◆ **Set task**
Begin with the first line below and retype each line exactly through the line containing "return (tm, cm, H)". Any pictures are to be left out.

--

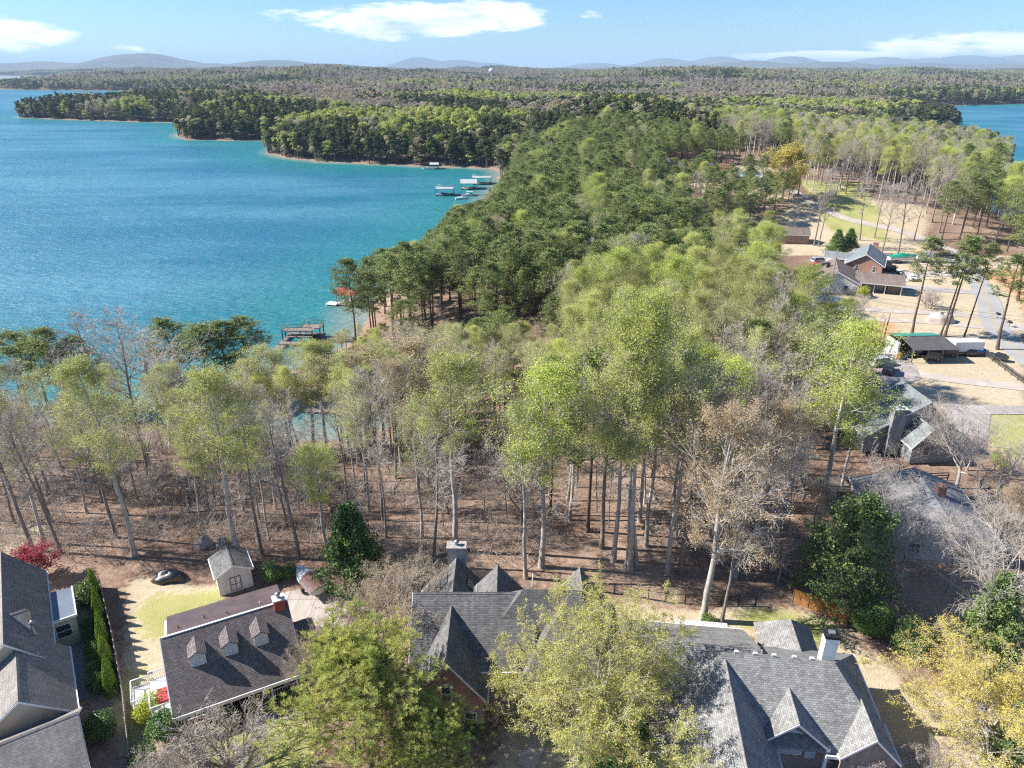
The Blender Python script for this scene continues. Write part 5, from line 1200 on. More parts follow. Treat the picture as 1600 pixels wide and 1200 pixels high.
def proto(key, S_, bark, twig, leafparts, leafm, cut=2, sides=(7, 4), H=1):
    lo, hi = split(S_, cut)
    tv, tf = tube_arrays([s for s in lo if s[4] == 0], sides[0]); t2v, t2f = tube_arrays([s for s in lo if s[4] > 0], 5)
    tm = fast_mesh('trunk', [(tv, tf, 0), (t2v, t2f, 0)], [M[bark]])
    parts = []; hv, hf = tube_arrays(hi, 3)
    if len(hf): parts.append((hv, hf, 0))
    for lp in leafparts: parts.append((lp[0], lp[1], 1))
    cm = fast_mesh('crown', parts, [M[twig], M[leafm]])
    return (tm, cm, H)

def k_poplar(leaf, per=5, size=.24, H=25, bark='bark_pale', thin=1.0, Rc=4.0, cb=.42, twig='twig', spread=.34):
    def f(k):
        r = np.random.RandomState(100 + k); S_ = tree_skel(200 + k * 7 + int(H * 3), H, .27, cb + .08 * (k % 3), Rc, 'spire', 24, 3, rmin=.018, ang=[0, 38, 40, 38, 40], up=[0, .09, .07, .05, .03])
        return proto('', S_, bark, twig, [leaves_for(S_, r, per, size, spread, thin=thin)], leaf, cut=2, H=H)
    return f
make_kind('poplar', 4, k_poplar('leaf_spring', per=12, size=.14))
make_kind('poplar_bright', 3, k_poplar('leaf_bright', H=22, Rc=4.3, per=11, size=.145))
make_kind('poplar_pale', 3, k_poplar('leaf_pale', H=23, Rc=4.0, per=5, size=.15))
make_kind('tan', 3, k_poplar('leaf_tan', H=17, Rc=4.2, per=6, size=.16, cb=.3, bark='bark_grey'))
def k_bare(H=21, Rc=4.2, bark='bark_grey', twig='twig', cb=.38, style='spire', nl=22, lv=4, leaf='leaf_tan', buds=0, r0=.24):
    def f(k):
        r = np.random.RandomState(300 + k); S_ = tree_skel(400 + k * 11 + int(H), H, r0, cb, Rc, style, nl, lv, rmin=.014, kids=[0, 1.7, 1.6, 1.4, 0], ang=[0, 42, 40, 38, 36], up=[0, .09, .07, .05, .04])
        lp = [leaves_for(S_, r, 3 if buds == 1.0 else 1, .15, .25, thin=buds)] if buds else []
        return proto('', S_, bark, twig, lp, leaf, cut=2, H=H)
    return f
make_kind('bare', 4, k_bare())
make_kind('bare_white', 3, k_bare(H=17, Rc=5.6, bark='bark_white', twig='twig_pale', cb=.3, style='oak', nl=9, buds=.35, r0=.3))
make_kind('sapling', 3, k_bare(H=8, Rc=2.2, cb=.3, nl=13, lv=3, r0=.07))
make_kind('crape', 2, k_bare(H=4.5, Rc=2.4, cb=.12, style='oak', nl=10, lv=4, r0=.12))
def k_pine(H=23, Rc=4.2, cb=.42, nl=38, per=10, size=.42, width=.32, spread=.5, leaf='leaf_pine', r0=.24, lv=2, sides=(7, 4), **kw):
    def f(k):
        r = np.random.RandomState(500 + k); S_ = tree_skel(600 + k * 13 + int(H * 2), H, r0, cb + .05 * (k % 3), Rc, 'pine', nl, lv, rmin=.02, kids=[0, 1.8, 1.5, 1, 0], up=[0, .03, .08, .05, 0], ang=[0, 48, 45, 40, 40], **kw)
        return proto('', S_, 'bark_pine', 'bark_pine', [needles_for(S_, r, per, size, width, spread)], leaf, cut=2, H=H)
    return f
make_kind('pine', 5, k_pine())
make_kind('pine_tall', 2, k_pine(H=25, Rc=3.0, cb=.55, nl=26, per=10, size=.4))
def k_cone(H=11, Rc=3.6, leaf='leaf_dark', per=12, size=.3, nl=90, cb=.04, asp=.55, rough=(.9, 1.08)):
    def f(k):
        r = np.random.RandomState(700 + k); S_ = tree_skel(800 + k * 17, H, .18, cb, Rc, 'cone', nl, 2, n=[1, 4, 2, 2], kids=[0, 1.3, 1, 0], rmin=.02, up=[0, .02, .03, 0], rough=rough)
        return proto('', S_, 'bark_grey', 'bark_grey', [leaves_for(S_, r, per, size, .26, aspect=asp, levs=1)], leaf, cut=1, H=H)
    return f
make_kind('cedar', 2, k_cone()); make_kind('ever_tree', 2, k_cone(H=12, Rc=4.6, leaf='leaf_ever', nl=75, rough=(.55, 1.15), per=14, size=.27)); make_kind('cedar_tall', 1, k_cone(H=14, Rc=3.4, leaf='leaf_ever', nl=80))
def shrub_proto(seed, rx, rz, leaf, n=2600, size=.11, lumps=9):
    r = np.random.RandomState(seed); c = []; 
    L_ = [(np.array([math.cos(a) * rx * .45, math.sin(a) * rx * .45, rz * r.uniform(.45, .75)]), rx * r.uniform(.45, .65), rz * r.uniform(.35, .45)) for a in r.rand(lumps) * 6.28] + [(np.array([0, 0, rz * .5]), rx * .8, rz * .5)]
    for cc, a, b in L_:
        d = r.normal(size=(n // len(L_), 3)); d /= np.linalg.norm(d, axis=1, keepdims=True); c.append(cc + d * np.array([a, a, b]) * r.uniform(.72, 1.03, (len(d), 1)))
    c = np.concatenate(c); c = c[c[:, 2] > .05]; nr = r.normal(size=c.shape) * .7 + (c - np.array([0, 0, rz * .4])) / rx
    lv = leaf_arrays(c, nr, size * r.uniform(.6, 1.4, len(c)), .6, r)
    st = [(np.array([0, 0, -.1]), np.array([math.cos(a) * rx * .5, math.sin(a) * rx * .5, rz * .7]), .05, .015, 1) for a in r.rand(7) * 6.28]
    tv, tf = tube_arrays(st, 4); return (fast_mesh('stem', [(tv, tf, 0)], [M['bark_grey']]), fast_mesh('foliage', [(lv[0], lv[1], 0)], [M[leaf]]), rz)
PROTO['box_shrub'] = [shrub_proto(1, .8, 1.3, 'leaf_ever'), shrub_proto(2, .85, 1.2, 'leaf_ever')]
PROTO['dark_shrub'] = [shrub_proto(3, 1.5, 2.4, 'leaf_dark', 4200, .16), shrub_proto(4, 1.4, 2.2, 'leaf_dark', 4200, .16)]
PROTO['gold_shrub'] = [shrub_proto(5, 1.3, 2.0, 'leaf_gold', 4200, .13)]
PROTO['ever_big'] = [shrub_proto(6, 2.6, 4.2, 'leaf_dark', 9000, .24, 14), shrub_proto(16, 2.4, 3.9, 'leaf_ever', 9000, .24, 14)]
def arbor(seed):
    r = np.random.RandomState(seed); n = 2600; z = r.rand(n) ** .9 * 3.2; rad = .62 * np.clip(1 - (z / 3.25) ** 1.7, 0, 1) ** .75 * np.clip(z * 3 + .5, 0, 1); a = r.rand(n) * 6.283
    c = np.stack([np.cos(a) * rad, np.sin(a) * rad, z], 1) * r.uniform(.8, 1.05, (n, 1)) * np.array([1, 1, 1]); nr = np.stack([np.cos(a), np.sin(a), r.normal(size=n) * .5 + .3], 1) + r.normal(size=(n, 3)) * .4
    lv = leaf_arrays(c, nr, .15 * r.uniform(.7, 1.4, n), .5, r, up=np.stack([r.normal(size=n) * .2, r.normal(size=n) * .2, np.ones(n)], 1))
    tv, tf = tube_arrays([(np.array([0, 0, -.1]), np.array([0, 0, 2.6]), .06, .02, 0)], 5); return (fast_mesh('trunk', [(tv, tf, 0)], [M['bark_grey']]), fast_mesh('foliage', [(lv[0], lv[1], 0)], [M['leaf_arbor']]), 3.2)
M['leaf_arbor'] = leafmat('bright_conifer_leaf', (.16, .28, .03), (.28, .38, .06), trans=.1)
PROTO['arborvitae'] = [arbor(1), arbor(2)]

PROTO['white_tall'] = [k_bare(H=22, Rc=6.0, bark='bark_white', twig='twig_pale', cb=.32, nl=26, buds=1.0, r0=.34)(9)]
PROTO['redbud'] = [k_poplar('leaf_redbud', per=4, size=.14, H=9, Rc=3, cb=.2, thin=.6)(0)]
CNT = {}
def plant(name, key, x, y, label, cat, group=None, H=None, sc=None, rz=None, z=None, var=None, tilt=(0, 0), sxy=1.0, parts=('trunk', 'crown')):
    k = CNT.get(key, 0); CNT[key] = k + 1
    pr = PROTO[key][(k if var is None else var) % len(PROTO[key])]
    s = (H / pr[2]) if H else (sc or 1.0)
    r = bpy.data.objects.new(name, None); COL.objects.link(r); r.empty_display_size = .5
    r.location = (x, y, (gz(x, y) if z is None else z) - .08); r.rotation_euler = (tilt[0], tilt[1], random.uniform(0, 6.28) if rz is None else rz)
    r.scale = (s * sxy, s * sxy, s)
    tag(r, label, cat, group)
    for me, nm in zip(pr[:2], parts):
        o = bpy.data.objects.new(nm, me); COL.objects.link(o); o.parent = r
    return r

# ------------------------------------------------------------------ trees that one can point to
def hgt(x, ybase, ytop):
    """height of a tree from the photo rows of its foot and top"""
    a = pg(x, ybase); d = math.atan((ytop - 600) / FPX) + PITCH
    return CAMZ - a[1] * math.tan(d) - a[2]
TAKEN = []
def known(name, key, cat, label, xb, yb, ytop, **k):
    a = pg(xb, yb); H = max(2.0, hgt(xb, yb, ytop)); TAKEN.append((a[0], a[1], 2.6)); return plant(name, key, a[0], a[1], label, cat, H=H, z=a[2], **k)
kn = known
kn('budding_tree', 'poplar', 'tree', 'tall leaning tree with sparse yellow-green buds, nearest the lake on the left', 212, 872, 560, tilt=(0, R(-6)), sxy=1.15)
kn('budding_tree', 'poplar', 'tree', 'tall tree with a yellow-green crown rising beside the garden shed', 378, 878, 572, tilt=(0, R(-3)), sxy=1.25)
kn('budding_tree', 'poplar', 'tree', 'tall pale-trunked tree with light green buds above the brick house chimney', 712, 862, 560, tilt=(0, R(-1)), sxy=1.35)
kn('budding_tree', 'poplar_bright', 'tree', 'tall green-budding tree rising right of the brick house chimney', 846, 888, 578, sxy=1.15)
kn('budding_tree', 'poplar_bright', 'tree', 'small bright lime tree left of the dark cone-shaped evergreen', 511, 858, 706, sxy=1.35)
kn('budding_tree', 'poplar', 'tree', 'leftmost of the three pale trunks growing together', 979, 888, 495, sxy=.8, tilt=(0, R(-3)))
kn('budding_tree', 'poplar_bright', 'tree', 'middle of the three pale trunks growing together', 985, 891, 480, sxy=.8)
kn('budding_tree', 'poplar', 'tree', 'rightmost of the three pale trunks growing together', 994, 888, 505, sxy=.85, tilt=(0, R(4)))
kn('budding_tree', 'poplar_bright', 'tree', 'lone leaning tree with bright green crown over the blue-grey roof', 1279, 795, 512, tilt=(0, R(1)), sxy=1.25)
kn('budding_tree', 'poplar_bright', 'tree', 'smaller green tree in front of the blue-grey roofed house', 1311, 785, 610, sxy=1.1)
kn('bare_tree', 'white_tall', 'tree', 'big whitish tree with tan buds behind the grey patio roof', 1098, 972, 655, sxy=1.0, tilt=(0, R(4)))
kn('bare_tree', 'bare', 'tree', 'thin dark trunk just right of the big whitish tree', 1127, 978, 760)
kn('bare_tree', 'bare_white', 'tree', 'whitish spreading tree with twisted limbs near the orange fence', 1148, 905, 700)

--

◆ **Output of the task**
The Blender Python script for this scene continues. Write part 5, from line 1200 on. More parts follow. Treat the picture as 1600 pixels wide and 1200 pixels high.
def proto(key, S_, bark, twig, leafparts, leafm, cut=2, sides=(7, 4), H=1):
    lo, hi = split(S_, cut)
    tv, tf = tube_arrays([s for s in lo if s[4] == 0], sides[0]); t2v, t2f = tube_arrays([s for s in lo if s[4] > 0], 5)
    tm = fast_mesh('trunk', [(tv, tf, 0), (t2v, t2f, 0)], [M[bark]])
    parts = []; hv, hf = tube_arrays(hi, 3)
    if len(hf): parts.append((hv, hf, 0))
    for lp in leafparts: parts.append((lp[0], lp[1], 1))
    cm = fast_mesh('crown', parts, [M[twig], M[leafm]])
    return (tm, cm, H)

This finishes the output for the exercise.